そんな建物の側で彼女たち家族は育った。しかし彼らは日本に対して恨みはないと言う。日本政府と日本国民は分けて考えなさいと教えられてきた彼らの歴史認識に甘えた加害者は反省する機会を永遠に失ったようだ。
彼女の名前は具恩恵(グ・ウネ)。日本に来たばかりの頃、日本語学校に通いながらも、恩恵は生活費と家の借金返済のため週に4件のアルバイトを掛け持ちした。日本語での接客が困難なため、任される仕事は掃除ばかり。マクドナルドで階段にしゃがみこんでタイルにこびりついた汚れをスポンジで拭き取る。同世代の足下で味わった悔しさを恩恵は生涯の糧とした。
恩恵は仕事を転々としていく。辞める理由は差別と呼べるものもあれば、不当な労働環境だったりするが、彼女は場所や人に全くと言っていいほど固執しない。彼女の反骨精神は読者に強いインパクトを残すだろう。
彼女の会話で忘れられないフレーズがある。
私が日本の若者たちの貧困に気づいたのは、恩恵の話を聞いている時だった。バイト先にいる日本の若い子たちは自分より貧乏で、食事を抜いて働いている。精神的に不安定で手首に傷がある子もいる。日本は豊かな国のはずなのに、なぜあんな子たちがいるのかと私に訊ねた。

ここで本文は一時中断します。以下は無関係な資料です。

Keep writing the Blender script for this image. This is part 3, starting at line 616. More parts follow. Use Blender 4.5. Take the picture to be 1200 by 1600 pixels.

当時、企業が正社員の採用を抑えたため非正規雇用が拡大し、年齢にかかわらず、アルバイトや派遣雇用を転々とする人が急増した。新入社員である私にとって、日本の若者の貧困化は人ごとではない。恩恵が敏感に察知した現状は、常に私に突きつけられている現実のように思われるのだ。
そんな息苦しさを感じる世の中で、恩恵は自分の仕事をこなし成長していく。私も彼女につづきたいと思う。逆境だからこそ発揮される強さが心を熱くさせる、そんな一冊である。